NEW YORK (TheStreet) -- Valentine's Day has come and gone, but one element of love and relationships that just won't go away is the issue of money.

Specifically, why so many couples lie about the green stuff to their spouses and partners.

According to the National Endowment for Financial Education, lying about or hiding money issues from a spouse can do major damage to a relationships. NAFE says 76% "of financial deceptions have an effect on the relationship," yet 33% of couples report admit to lying to a spouse or partner about money.

NAFE calls it "financial infidelity."

"People commit financial infidelity because although they are sharing everything with their partner or spouse they believe that certain parts of their financial situation still should remain private," says Patricia Seaman, senior director with NEFE. "Additionally people are afraid of what their partner is going to say, how they will be judged, or they may be embarrassed."

Of people in a relationship who do hide money, the most common form of financial infidelity is hiding purchases or moving money to a "secret" bank account. Other forms include hiding bills from a loved one, lying about a debt and fudging on the amount of income one partner makes.

If you suspect your partner or spouse is shading the truth on money issues, how would you know?

NAFE says to watch out for the following red flags:

  • A receipt or a bill you don't recognize.
  • Not seeing a copy of a bill on a month-to-month basis.
  • Your partner is "defensive" or "withdrawn" when the topic of money comes up.

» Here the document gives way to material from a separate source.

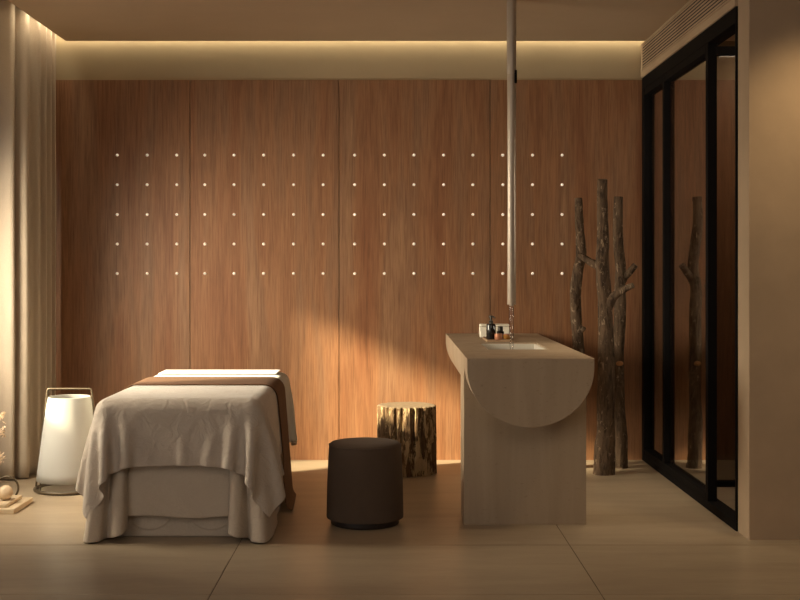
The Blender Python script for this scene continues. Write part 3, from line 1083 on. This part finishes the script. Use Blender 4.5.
# ------------------------------------------------------------------ travertine display at the left edge
dxr = (14 - 392) / 188.0
pl = tag(obj('stone_plinth', NB((-2.62, dxr, F / 188.0, F / 178.5, 0.0, 0.028)), TRAVP, None, False, 0.004), 'lower and larger travertine slab on the floor at the left edge', 'stone slab')
p2 = tag(obj('stone_plinth', NB((-2.62, dxr - 0.05, F / 187.0, F / 179.5, 0.0285, 0.047)), TRAVP, None, False, 0.004), 'smaller travertine slab stacked on the lower slab at the left edge', 'stone slab')
bxc = P(5.5, 270, 183.5)
bm = bmesh.new()
bmesh.ops.create_uvsphere(bm, u_segments=32, v_segments=20, radius=0.040)
bmesh.ops.translate(bm, verts=bm.verts[:], vec=(bxc.x, bxc.y, 0.0472 + 0.040))
tag(obj('stone_ball', bm, STONEB, None, True), 'round sand coloured stone ball on the stacked travertine slabs', 'ball')
rc = P(7.0, 270, 177.3)
bm = bmesh.new()
tube(bm, [(rc.x + 0.064 * math.cos(2 * PI * k / 56), rc.y, 0.0705 + 0.064 * math.sin(2 * PI * k / 56)) for k in range(56)], 0.006, 10, closed=True)
tag(obj('metal_ring', bm, BRONZE, None, True), 'thin bronze ring standing behind the travertine slabs and stone ball', 'ring')
vx, vy = P(-16, 270, 183.0).x, F / 183.0
vz = 0.0475
vs_ = thing('vase', 'sand ceramic vase on the travertine slabs at the left edge', 'vase', (vx, vy, vz))
bm = bmesh.new()
lathe(bm, [(0.0, vz), (0.035, vz), (0.045, vz + 0.03), (0.045, vz + 0.08), (0.022, vz + 0.13), (0.020, vz + 0.15), (0.015, vz + 0.15), (0.014, vz + 0.10), (0.0, vz + 0.10)], vx, vy, 32, cap=False)
obj('body', bm, VASE, vs_, True)
fw = thing('dried_flowers', 'pale dried flower spray reaching in at the left edge before the curtain', 'flower', (vx, vy, vz + 0.12))
random.seed(4)
for tgt in ((2.0, 415), (1.0, 432), (0.5, 458), (-8, 405), (-20, 410), (-12, 430)):
    bm = bmesh.new()
    pl_ = bmesh.new()
    e = P(tgt[0], tgt[1], 183.0)
    a = Vector((vx, vy, vz + 0.11))
    m_ = Vector((vx + 0.3 * (e.x - vx), vy, vz + 0.11 + 0.75 * (e.z - vz - 0.11)))
    pa, ra = smooth_path([a, m_, e], [0.0016, 0.0014, 0.001], 6)
    tube(bm, pa, ra, 6)
    for q in range(26):
        c = e + Vector((random.gauss(0, 0.010), random.gauss(0, 0.010), random.gauss(-0.004, 0.014)))
        d = Vector((random.uniform(-1, 1), random.uniform(-1, 1), random.uniform(-0.6, 1))).normalized()
        sd = d.orthogonal().normalized() * 0.0035
        L_ = random.uniform(0.008, 0.016)
        v = [pl_.verts.new(x) for x in (c - d * L_, c + sd, c + d * L_, c - sd)]
        v2 = [pl_.verts.new(x + d.cross(sd).normalized() * 0.0015) for x in (c - d * L_, c + sd, c + d * L_, c - sd)]
        pl_.faces.new(v)
        pl_.faces.new(v2[::-1])
        for i in range(4):
            pl_.faces.new((v[i], v[(i + 1) % 4], v2[(i + 1) % 4], v2[i]))
    st1 = obj('stem', bm, DRIED, fw)
    obj('plume', pl_, DRIED, st1)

Seaman says the best way to defuse or resolve a relationship money issue is to know ahead of time what you want to come out of any conversation or confrontation about money.

Being honest about money problems is also a necessity. Phrase the conversation along these lines, Seaman says: "I've done some spending you don't know about and I want to make sure we get on the same page and create goals today that we can stick to."

Don't expect the problem to be solved overnight. Big money problems in relationships take time to heal. "It will take sustained transparency in all communication, and it takes a commitment from both to stick to the goals that you've set together," Seaman says.